Heeft u ooit het gevoel gehad dat Tielt te klein was?
“Nee, ik hou er ook niet van als er wat minnetjes wordt gedaan over Tielt. Als je op 30 oktober 2017 telefoon krijgt dat de president van Catalonië op weg is naar jou in Tielt, besef je dat de stad waar je je kantoor hebt echt geen rol speelt. Ze kennen Tielt nu trouwens tot in Spanje. Ik heb hier heel wat mooie dingen mogen doen, waar ik met veel plezier op terugkijk. Vier revues, vier massaspelen, iedereen voor mijn kar kunnen spannen om die te realiseren… Dat moet je als advocaat in Brussel niet proberen.
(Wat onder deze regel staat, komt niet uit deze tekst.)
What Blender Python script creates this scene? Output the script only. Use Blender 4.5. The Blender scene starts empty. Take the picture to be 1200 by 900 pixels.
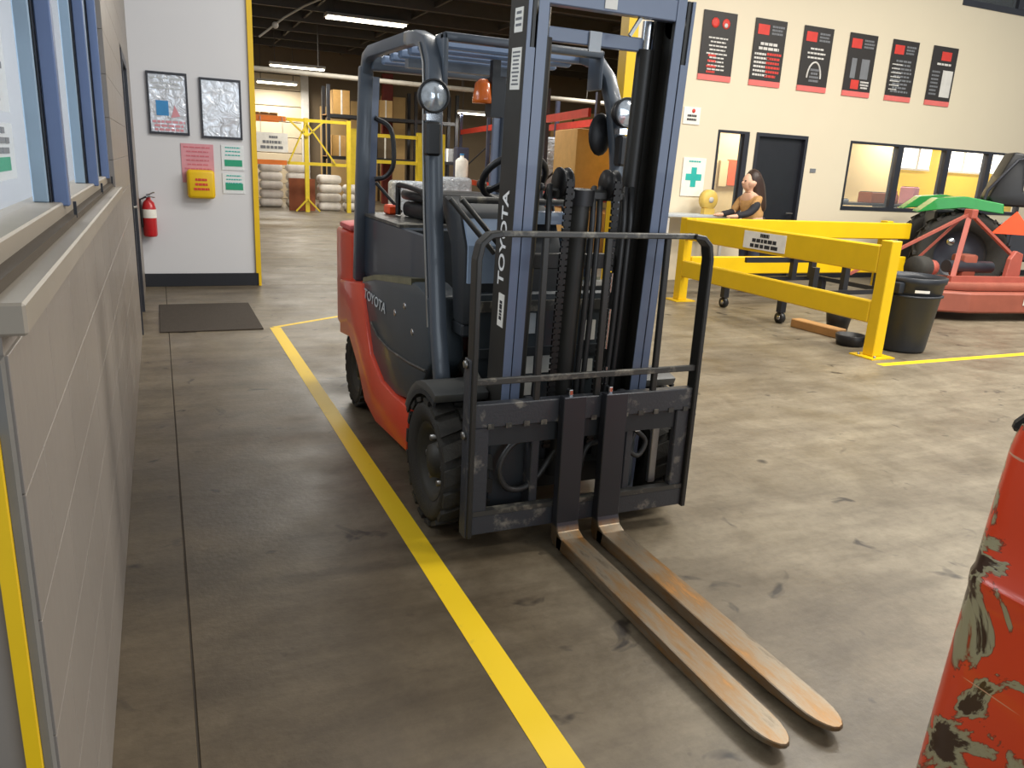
import bpy, bmesh, math, random
from mathutils import Vector, Matrix
random.seed(7)
sc = bpy.context.scene
COL = sc.collection

# ------------------------------------------------------------------ camera
F_PX, YAW, PITCH, ROLL = 912.0, 0.42737, 0.27380, 0.05221
cy_, sy_ = math.cos(YAW), math.sin(YAW); cp_, sp_ = math.cos(PITCH), math.sin(PITCH)
fw = Vector((sy_*cp_, cy_*cp_, -sp_)); rt = Vector((cy_, -sy_, 0)); up = rt.cross(fw)
r2 = math.cos(ROLL)*rt + math.sin(ROLL)*up; u2 = -math.sin(ROLL)*rt + math.cos(ROLL)*up
cam = bpy.data.cameras.new('camera'); camo = bpy.data.objects.new('camera', cam); COL.objects.link(camo)
cam.sensor_width = 36; cam.lens = F_PX*36/1200; cam.clip_start = 0.02; cam.clip_end = 200
m = Matrix((r2, u2, -fw)).transposed().to_4x4(); m.translation = Vector((0, 0, 1.5)); camo.matrix_world = m
sc.camera = camo

# ------------------------------------------------------------------ world, lights, exposure
w = bpy.data.worlds.new('world'); sc.world = w; w.use_nodes = True
bg = w.node_tree.nodes['Background']; bg.inputs[0].default_value = (0.93, 0.97, 1.0, 1); bg.inputs[1].default_value = 0.40
sc.view_settings.view_transform = 'Standard'; sc.view_settings.look = 'None'
sc.view_settings.exposure = 0.0; sc.view_settings.gamma = 1.0; sc.view_settings.use_curve_mapping = False

def area(name, loc, sx, sy, power, col=(1, .95, .86), rot=(0, 0, 0)):
    l = bpy.data.lights.new(name, 'AREA'); l.shape = 'RECTANGLE'; l.size = sx; l.size_y = sy; l.energy = power; l.color = col
    o = bpy.data.objects.new(name, l); COL.objects.link(o); o.location = loc; o.rotation_euler = rot
    return o
area('hall_lamp', (6.5, 5.2, 5.6), 2.4, .5, 185)
area('hall_lamp', (6.2, 2.4, 5.6), 2.4, .5, 300)
area('hall_lamp', (10.5, 5.2, 5.6), 2.4, .5, 180)
area('hall_lamp', (10.5, 3.0, 5.6), 2.4, .5, 300)
area('hall_lamp', (3.0, 6.0, 5.6), 2.4, .5, 120)
area('hall_lamp', (6.2, -0.6, 5.6), 2.4, .5, 170)
area('rear_daylight', (4.5, -6.0, 2.6), 7.0, 4.0, 330, (.80, .90, 1.0), (math.radians(90), 0, 0))  # unseen area lamp added behind the camera for daylight; no door built
area('unseen_office_lamp', (-1.6, 4.2, 3.1), 1.5, 2.0, 75, (.92, .96, 1.0))  # unseen lamp added to brighten the room behind the left windows
area('office_daylight', (-3.2, 3.0, 2.2), 4.5, 2.0, 70, (.66, .82, 1.0), (0, math.radians(-90), 0))

# ------------------------------------------------------------------ materials
def lin(c):
    return tuple(((v/255)/12.92 if v/255 <= .04045 else ((v/255+.055)/1.055)**2.4) for v in c) + (1,)
MATS = {}
def mat(name, col, rough=.5, metal=0.0, var=.12, scale=6.0, bump=0.0, spec=.5, col2=None, thr=None, emit=0, trans=0, alpha=1, coat=0):
    if name in MATS: return MATS[name]
    mt = bpy.data.materials.new(name); mt.use_nodes = True; nt = mt.node_tree; N = nt.nodes; L = nt.links
    b = N['Principled BSDF']; c = lin(col)
    b.inputs['Roughness'].default_value = rough; b.inputs['Metallic'].default_value = metal
    b.inputs['Specular IOR Level'].default_value = spec
    b.inputs['Coat Weight'].default_value = coat
    if trans: b.inputs['Transmission Weight'].default_value = trans
    if alpha < 1: b.inputs['Alpha'].default_value = alpha
    if emit:
        b.inputs['Emission Color'].default_value = c; b.inputs['Emission Strength'].default_value = emit
    tc = N.new('ShaderNodeTexCoord'); nz = N.new('ShaderNodeTexNoise'); nz.inputs['Scale'].default_value = scale
    nz.inputs['Detail'].default_value = 6; nz.inputs['Roughness'].default_value = .62
    L.new(tc.outputs['Object'], nz.inputs['Vector'])
    rp = N.new('ShaderNodeValToRGB')
    if col2 is None:
        rp.color_ramp.elements[0].position = .25; rp.color_ramp.elements[1].position = .75
        rp.color_ramp.elements[0].color = tuple(max(0, v*(1-var)) for v in c[:3]) + (1,)
        rp.color_ramp.elements[1].color = tuple(min(1, v*(1+var)) for v in c[:3]) + (1,)
    else:
        t0, t1 = thr or (.45, .55)
        rp.color_ramp.elements[0].position = t0; rp.color_ramp.elements[1].position = t1
        rp.color_ramp.elements[0].color = c; rp.color_ramp.elements[1].color = lin(col2)
    L.new(nz.outputs['Fac'], rp.inputs['Fac']); L.new(rp.outputs['Color'], b.inputs['Base Color'])
    if bump:
        n2 = N.new('ShaderNodeTexNoise'); n2.inputs['Scale'].default_value = scale*8; n2.inputs['Detail'].default_value = 3
        L.new(tc.outputs['Object'], n2.inputs['Vector'])
        bp = N.new('ShaderNodeBump'); bp.inputs['Strength'].default_value = bump; bp.inputs['Distance'].default_value = .01
        L.new(n2.outputs['Fac'], bp.inputs['Height']); L.new(bp.outputs['Normal'], b.inputs['Normal'])
    MATS[name] = mt
    return mt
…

Ik heb hier het mooiste van twee werelden gehad.”
Paul Bekaert
Privé: Paul Bekaert (76) woont in Tielt met zijn echtgenote Trui Lagrain. Met Francis en Simon hebben ze twee zonen. Er zijn ook vier kleindochters en een kleinzoon.
Studies en loopbaan: Latijn-Grieks in het Sint-Jozefscollege in Tielt. Hij trok daarna naar Leuven voor een licentiaat in de Rechten. Hij werd in 1974 advocaat aan de Balie van Brugge en had 50 jaar lang zijn eigen advocatenkantoor. Daarnaast was hij Lid van de Algemene Vergadering van de Liga voor Mensenrechten. Sinds 1 januari 2024 is hij met pensioen.
Vrije tijd: Veel schrijven en lezen, maar ook wandelen en zwemmen. Daarnaast regelmatig zorgen voor hun vijf kleinkinderen.